I spent most of the day in two 18th century houses that have become museums. Dr. Johnson’s Gough Square rental is a lovely, modest little place. It’s a little bit bigger and perhaps slightly grander than the Adams Homestead in Quincy, but not by much – and of course it’s in London and not in a suburb of a primitive colony.

Sir John Soane was only about a generation later, but his house in an amazing museum. It was meant to be: he was a prominent architect, he designed his house to be a museum, and he arranged for Parliament to take it over and preserve the house just as he left it. It’s filled with amazing things: 4th century Apulian vases, a fine early ship’s chronometer built for the Duke of Marlborough, the Sultan’s pistol that Peter the Great captured, and then gave to Napoleon. There’s a Picture Room with the originals of Hogarth”s “Rake’s Progress” and a set of Piranesi sketches. There’s Gandy’s wonderful tribute to his friend, showing Soane’s then-new Bank Of England building as it might look in a thousand years or two, a carefully-preserved and studied ruin.

Two Houses
Joseph Gandy, The Bank of England As A Ruin

This painting was (and is) hung behind an ingenious hinged panel that is itself hung with other paintings, a fine if desperate expedient when one runs out of wall space. Knowing it had to be somewhere, I asked a guard where it might be. He graciously unhinged the wall to give me a peek.

Another great room is the first-floor drawing room, restored to its original hue of Turner’s Patent Yellow (lead oxychloride: think chrome yellow, maybe just a little cooler but just as saturated).
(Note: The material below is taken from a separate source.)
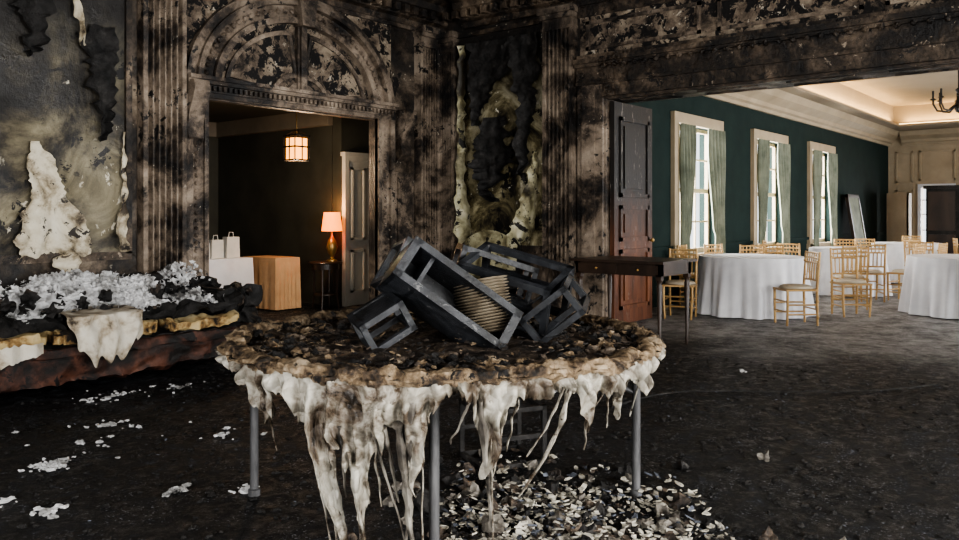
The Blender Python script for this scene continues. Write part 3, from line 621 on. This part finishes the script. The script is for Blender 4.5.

It certainly is warm and inviting, though it must have cause the women some interesting pains in choosing what to wear.

It would be fun to do a monograph detailing the influence of Sir John Soane’s Museum on Isabella Stuart Gardner’s. She surely knew it, and I fancy I seem some quotations in the Gardner, like the sarcophagus in the central court. And I imagine the whole idea of the atrium is a response of another kind: we’re Americans, ours is a big country, we have space. Soane is all about ingeniously fitting his stuff into three townhouses; Gardner builds a new house around a wonderful indoor garden. The topic would make a fine little book. It probably already has.